What you should do
Begin at the first line and end at the line containing "var shoot_green: Array = []". Extract exactly those lines.

Data block
▽

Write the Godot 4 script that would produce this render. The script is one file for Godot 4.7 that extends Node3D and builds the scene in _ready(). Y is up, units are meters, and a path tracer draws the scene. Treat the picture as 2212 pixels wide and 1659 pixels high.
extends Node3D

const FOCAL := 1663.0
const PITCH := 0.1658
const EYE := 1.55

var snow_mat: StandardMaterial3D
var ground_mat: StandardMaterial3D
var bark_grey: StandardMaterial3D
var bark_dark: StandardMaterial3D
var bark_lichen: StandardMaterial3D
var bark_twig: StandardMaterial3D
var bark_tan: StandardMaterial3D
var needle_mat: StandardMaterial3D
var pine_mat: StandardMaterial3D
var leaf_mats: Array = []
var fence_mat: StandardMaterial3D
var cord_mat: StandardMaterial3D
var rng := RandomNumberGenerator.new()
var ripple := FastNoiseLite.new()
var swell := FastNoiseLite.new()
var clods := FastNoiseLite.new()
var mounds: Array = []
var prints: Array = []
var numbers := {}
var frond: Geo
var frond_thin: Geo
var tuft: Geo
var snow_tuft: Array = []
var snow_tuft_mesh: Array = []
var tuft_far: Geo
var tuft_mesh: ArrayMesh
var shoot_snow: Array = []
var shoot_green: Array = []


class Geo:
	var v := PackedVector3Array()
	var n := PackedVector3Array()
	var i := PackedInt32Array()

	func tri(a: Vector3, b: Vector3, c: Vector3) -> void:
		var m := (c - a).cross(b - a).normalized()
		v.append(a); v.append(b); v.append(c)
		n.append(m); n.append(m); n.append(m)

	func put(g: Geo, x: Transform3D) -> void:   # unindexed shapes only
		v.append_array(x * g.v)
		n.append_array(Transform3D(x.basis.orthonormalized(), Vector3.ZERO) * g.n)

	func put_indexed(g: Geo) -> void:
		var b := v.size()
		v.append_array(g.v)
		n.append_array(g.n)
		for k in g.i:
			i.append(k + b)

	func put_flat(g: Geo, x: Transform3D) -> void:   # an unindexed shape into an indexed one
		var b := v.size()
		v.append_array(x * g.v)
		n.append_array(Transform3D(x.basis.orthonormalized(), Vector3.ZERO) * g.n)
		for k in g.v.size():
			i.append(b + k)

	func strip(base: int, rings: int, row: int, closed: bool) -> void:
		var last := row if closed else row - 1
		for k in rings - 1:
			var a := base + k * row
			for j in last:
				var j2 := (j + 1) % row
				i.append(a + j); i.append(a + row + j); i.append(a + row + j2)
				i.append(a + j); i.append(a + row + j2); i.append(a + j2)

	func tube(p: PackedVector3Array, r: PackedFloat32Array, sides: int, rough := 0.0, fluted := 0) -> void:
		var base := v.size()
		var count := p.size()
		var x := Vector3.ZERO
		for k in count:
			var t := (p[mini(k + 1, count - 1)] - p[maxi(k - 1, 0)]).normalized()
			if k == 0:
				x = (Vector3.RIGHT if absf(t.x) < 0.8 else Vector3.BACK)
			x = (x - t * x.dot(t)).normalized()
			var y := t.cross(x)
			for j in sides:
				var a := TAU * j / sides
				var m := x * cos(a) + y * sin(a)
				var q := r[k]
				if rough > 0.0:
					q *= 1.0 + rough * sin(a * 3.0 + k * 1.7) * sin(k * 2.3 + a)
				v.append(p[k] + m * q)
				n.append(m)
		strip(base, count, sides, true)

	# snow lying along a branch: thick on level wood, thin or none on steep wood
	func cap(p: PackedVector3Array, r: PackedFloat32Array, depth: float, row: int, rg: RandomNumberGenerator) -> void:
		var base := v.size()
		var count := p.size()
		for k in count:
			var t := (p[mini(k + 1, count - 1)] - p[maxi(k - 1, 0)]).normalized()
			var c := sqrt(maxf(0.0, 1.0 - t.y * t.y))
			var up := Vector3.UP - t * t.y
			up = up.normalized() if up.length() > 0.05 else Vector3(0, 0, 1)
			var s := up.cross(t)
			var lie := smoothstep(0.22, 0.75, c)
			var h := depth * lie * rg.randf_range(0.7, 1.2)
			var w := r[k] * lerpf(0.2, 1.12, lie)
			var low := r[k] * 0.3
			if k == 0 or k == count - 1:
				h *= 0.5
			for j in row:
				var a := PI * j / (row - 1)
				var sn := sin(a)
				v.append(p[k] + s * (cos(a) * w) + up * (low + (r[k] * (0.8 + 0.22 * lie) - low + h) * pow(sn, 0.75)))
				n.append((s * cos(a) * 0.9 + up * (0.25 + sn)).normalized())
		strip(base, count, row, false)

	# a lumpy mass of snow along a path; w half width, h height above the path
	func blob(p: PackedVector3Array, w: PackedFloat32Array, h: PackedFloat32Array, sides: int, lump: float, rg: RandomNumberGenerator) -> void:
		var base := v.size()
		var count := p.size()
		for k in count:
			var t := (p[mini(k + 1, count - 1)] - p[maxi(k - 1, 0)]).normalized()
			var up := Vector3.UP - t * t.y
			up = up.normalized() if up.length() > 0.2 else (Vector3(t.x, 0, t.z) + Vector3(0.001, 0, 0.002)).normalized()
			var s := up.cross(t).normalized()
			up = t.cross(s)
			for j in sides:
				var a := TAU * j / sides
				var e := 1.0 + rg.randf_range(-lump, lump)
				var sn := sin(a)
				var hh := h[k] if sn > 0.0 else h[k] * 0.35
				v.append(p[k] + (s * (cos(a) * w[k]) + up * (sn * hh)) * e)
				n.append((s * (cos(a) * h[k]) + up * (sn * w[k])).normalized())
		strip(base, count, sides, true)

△

Complete answer
Write the Godot 4 script that would produce this render. The script is one file for Godot 4.7 that extends Node3D and builds the scene in _ready(). Y is up, units are meters, and a path tracer draws the scene. Treat the picture as 2212 pixels wide and 1659 pixels high.
extends Node3D

const FOCAL := 1663.0
const PITCH := 0.1658
const EYE := 1.55

var snow_mat: StandardMaterial3D
var ground_mat: StandardMaterial3D
var bark_grey: StandardMaterial3D
var bark_dark: StandardMaterial3D
var bark_lichen: StandardMaterial3D
var bark_twig: StandardMaterial3D
var bark_tan: StandardMaterial3D
var needle_mat: StandardMaterial3D
var pine_mat: StandardMaterial3D
var leaf_mats: Array = []
var fence_mat: StandardMaterial3D
var cord_mat: StandardMaterial3D
var rng := RandomNumberGenerator.new()
var ripple := FastNoiseLite.new()
var swell := FastNoiseLite.new()
var clods := FastNoiseLite.new()
var mounds: Array = []
var prints: Array = []
var numbers := {}
var frond: Geo
var frond_thin: Geo
var tuft: Geo
var snow_tuft: Array = []
var snow_tuft_mesh: Array = []
var tuft_far: Geo
var tuft_mesh: ArrayMesh
var shoot_snow: Array = []
var shoot_green: Array = []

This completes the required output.